>> Begin Extracted entries

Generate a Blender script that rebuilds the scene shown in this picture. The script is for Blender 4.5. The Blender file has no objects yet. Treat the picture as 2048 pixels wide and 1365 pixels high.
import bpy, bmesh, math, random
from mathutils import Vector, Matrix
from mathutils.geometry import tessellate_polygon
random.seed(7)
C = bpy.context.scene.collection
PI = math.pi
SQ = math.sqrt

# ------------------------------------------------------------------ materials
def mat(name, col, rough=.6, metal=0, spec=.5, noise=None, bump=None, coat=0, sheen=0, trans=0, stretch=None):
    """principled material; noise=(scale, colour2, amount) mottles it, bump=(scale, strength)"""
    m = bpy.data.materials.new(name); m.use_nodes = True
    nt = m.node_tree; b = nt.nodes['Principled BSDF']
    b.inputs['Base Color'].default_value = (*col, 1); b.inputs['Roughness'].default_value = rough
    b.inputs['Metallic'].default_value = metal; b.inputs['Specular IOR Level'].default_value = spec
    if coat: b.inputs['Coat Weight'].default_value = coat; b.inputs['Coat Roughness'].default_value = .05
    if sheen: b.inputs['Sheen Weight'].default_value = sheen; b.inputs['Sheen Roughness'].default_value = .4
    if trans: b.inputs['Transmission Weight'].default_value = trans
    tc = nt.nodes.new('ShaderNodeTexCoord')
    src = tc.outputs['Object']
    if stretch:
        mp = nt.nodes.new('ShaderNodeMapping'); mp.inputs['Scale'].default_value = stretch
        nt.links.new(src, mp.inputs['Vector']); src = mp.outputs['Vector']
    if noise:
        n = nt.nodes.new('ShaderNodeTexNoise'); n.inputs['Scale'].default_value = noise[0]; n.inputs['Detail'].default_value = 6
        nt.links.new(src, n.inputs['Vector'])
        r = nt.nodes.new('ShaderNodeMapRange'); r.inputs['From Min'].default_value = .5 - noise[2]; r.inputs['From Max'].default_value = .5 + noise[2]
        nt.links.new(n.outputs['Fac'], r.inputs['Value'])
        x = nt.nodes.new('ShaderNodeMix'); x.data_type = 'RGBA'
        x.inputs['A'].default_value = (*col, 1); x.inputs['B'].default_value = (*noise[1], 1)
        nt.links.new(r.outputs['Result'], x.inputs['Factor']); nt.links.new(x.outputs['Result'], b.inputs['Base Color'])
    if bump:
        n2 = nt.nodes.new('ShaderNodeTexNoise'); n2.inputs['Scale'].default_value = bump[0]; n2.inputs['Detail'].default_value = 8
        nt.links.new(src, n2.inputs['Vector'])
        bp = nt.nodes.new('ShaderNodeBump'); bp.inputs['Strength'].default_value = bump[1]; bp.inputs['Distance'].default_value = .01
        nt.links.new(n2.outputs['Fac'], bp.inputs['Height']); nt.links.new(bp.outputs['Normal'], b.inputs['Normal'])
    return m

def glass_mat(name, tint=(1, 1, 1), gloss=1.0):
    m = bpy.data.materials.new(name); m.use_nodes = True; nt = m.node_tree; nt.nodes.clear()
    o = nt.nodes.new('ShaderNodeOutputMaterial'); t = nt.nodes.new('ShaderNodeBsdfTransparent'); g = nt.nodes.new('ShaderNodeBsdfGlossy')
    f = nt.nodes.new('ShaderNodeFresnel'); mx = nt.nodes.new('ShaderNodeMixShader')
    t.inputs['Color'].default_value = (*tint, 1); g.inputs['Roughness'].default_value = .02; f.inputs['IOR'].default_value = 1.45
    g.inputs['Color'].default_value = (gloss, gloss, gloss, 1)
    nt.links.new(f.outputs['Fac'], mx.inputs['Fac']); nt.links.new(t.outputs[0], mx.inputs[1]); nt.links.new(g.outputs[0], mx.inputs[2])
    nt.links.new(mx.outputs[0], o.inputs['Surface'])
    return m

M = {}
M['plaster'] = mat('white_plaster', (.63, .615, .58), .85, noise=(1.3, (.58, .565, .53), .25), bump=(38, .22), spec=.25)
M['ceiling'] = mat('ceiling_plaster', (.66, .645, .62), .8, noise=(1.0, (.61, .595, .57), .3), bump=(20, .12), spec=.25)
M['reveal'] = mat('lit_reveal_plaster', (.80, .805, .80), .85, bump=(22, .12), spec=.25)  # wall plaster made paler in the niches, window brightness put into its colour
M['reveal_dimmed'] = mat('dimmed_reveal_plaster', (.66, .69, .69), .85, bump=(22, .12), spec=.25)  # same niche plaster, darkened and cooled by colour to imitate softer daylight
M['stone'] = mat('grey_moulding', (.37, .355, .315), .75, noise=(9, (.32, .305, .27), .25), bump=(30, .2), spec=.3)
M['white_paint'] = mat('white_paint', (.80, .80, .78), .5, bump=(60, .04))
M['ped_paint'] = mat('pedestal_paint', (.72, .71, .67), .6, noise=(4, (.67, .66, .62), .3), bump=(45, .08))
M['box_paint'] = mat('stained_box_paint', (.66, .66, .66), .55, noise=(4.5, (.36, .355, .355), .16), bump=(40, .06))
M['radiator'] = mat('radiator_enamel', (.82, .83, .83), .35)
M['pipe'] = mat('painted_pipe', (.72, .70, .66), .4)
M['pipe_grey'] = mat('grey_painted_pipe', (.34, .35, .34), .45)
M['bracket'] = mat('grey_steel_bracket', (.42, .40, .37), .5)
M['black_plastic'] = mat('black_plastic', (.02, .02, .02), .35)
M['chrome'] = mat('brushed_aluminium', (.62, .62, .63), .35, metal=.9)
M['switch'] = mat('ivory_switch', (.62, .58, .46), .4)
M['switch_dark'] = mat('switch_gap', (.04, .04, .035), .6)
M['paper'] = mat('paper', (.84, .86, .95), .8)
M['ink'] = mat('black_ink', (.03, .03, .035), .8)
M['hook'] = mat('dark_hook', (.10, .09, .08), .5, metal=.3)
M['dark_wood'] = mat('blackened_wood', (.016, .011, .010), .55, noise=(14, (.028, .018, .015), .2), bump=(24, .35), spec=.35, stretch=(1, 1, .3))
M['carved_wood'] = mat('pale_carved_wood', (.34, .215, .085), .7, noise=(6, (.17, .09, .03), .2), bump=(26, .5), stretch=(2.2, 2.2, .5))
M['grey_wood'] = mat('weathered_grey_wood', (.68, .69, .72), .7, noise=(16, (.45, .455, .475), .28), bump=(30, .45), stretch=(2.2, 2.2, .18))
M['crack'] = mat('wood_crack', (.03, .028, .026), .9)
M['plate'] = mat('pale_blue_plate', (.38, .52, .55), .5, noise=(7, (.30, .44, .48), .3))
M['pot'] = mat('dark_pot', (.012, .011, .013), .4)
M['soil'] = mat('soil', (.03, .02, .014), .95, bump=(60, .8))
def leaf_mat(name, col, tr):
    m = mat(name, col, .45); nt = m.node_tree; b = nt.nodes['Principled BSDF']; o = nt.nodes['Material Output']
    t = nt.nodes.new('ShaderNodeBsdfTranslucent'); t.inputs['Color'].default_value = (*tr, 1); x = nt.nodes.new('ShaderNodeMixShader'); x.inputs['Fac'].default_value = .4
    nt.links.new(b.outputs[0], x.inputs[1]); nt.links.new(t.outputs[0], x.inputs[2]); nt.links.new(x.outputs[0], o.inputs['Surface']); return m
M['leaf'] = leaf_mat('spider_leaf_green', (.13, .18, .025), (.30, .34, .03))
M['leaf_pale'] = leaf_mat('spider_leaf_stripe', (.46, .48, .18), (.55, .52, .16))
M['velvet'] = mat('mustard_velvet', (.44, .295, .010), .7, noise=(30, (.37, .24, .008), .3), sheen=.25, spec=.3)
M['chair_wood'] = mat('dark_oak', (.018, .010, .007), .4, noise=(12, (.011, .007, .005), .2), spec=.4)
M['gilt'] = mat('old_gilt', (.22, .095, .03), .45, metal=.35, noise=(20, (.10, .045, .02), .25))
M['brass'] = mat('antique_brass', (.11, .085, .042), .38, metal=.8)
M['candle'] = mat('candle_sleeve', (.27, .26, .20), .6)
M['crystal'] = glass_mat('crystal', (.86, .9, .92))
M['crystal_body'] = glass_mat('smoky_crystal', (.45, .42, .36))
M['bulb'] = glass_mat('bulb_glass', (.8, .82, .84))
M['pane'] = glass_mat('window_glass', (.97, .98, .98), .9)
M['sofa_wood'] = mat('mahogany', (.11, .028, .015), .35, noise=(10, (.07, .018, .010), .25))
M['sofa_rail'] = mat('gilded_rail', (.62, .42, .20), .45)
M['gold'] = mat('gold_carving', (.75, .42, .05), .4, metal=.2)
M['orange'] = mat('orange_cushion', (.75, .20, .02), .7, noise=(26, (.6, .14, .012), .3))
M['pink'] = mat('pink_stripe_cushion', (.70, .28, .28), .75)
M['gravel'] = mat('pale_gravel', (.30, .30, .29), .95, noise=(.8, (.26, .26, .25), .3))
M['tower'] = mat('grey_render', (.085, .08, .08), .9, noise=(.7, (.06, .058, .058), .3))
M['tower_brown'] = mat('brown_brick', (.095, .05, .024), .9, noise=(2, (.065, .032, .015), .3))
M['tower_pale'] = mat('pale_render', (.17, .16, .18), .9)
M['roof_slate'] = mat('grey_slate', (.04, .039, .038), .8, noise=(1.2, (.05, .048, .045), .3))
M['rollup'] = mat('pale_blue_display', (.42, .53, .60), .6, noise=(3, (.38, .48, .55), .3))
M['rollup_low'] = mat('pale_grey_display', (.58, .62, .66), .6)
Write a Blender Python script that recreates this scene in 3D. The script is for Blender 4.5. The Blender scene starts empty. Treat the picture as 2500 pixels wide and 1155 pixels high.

>> End Extracted entries

» **Aim**: Emit an exact copy of the lines spanning the start of the records to the line containing "SQ = math.sqrt", inclusive, and no other output.

» **Correct answer**:
Generate a Blender script that rebuilds the scene shown in this picture. The script is for Blender 4.5. The Blender file has no objects yet. Treat the picture as 2048 pixels wide and 1365 pixels high.
import bpy, bmesh, math, random
from mathutils import Vector, Matrix
from mathutils.geometry import tessellate_polygon
random.seed(7)
C = bpy.context.scene.collection
PI = math.pi
SQ = math.sqrt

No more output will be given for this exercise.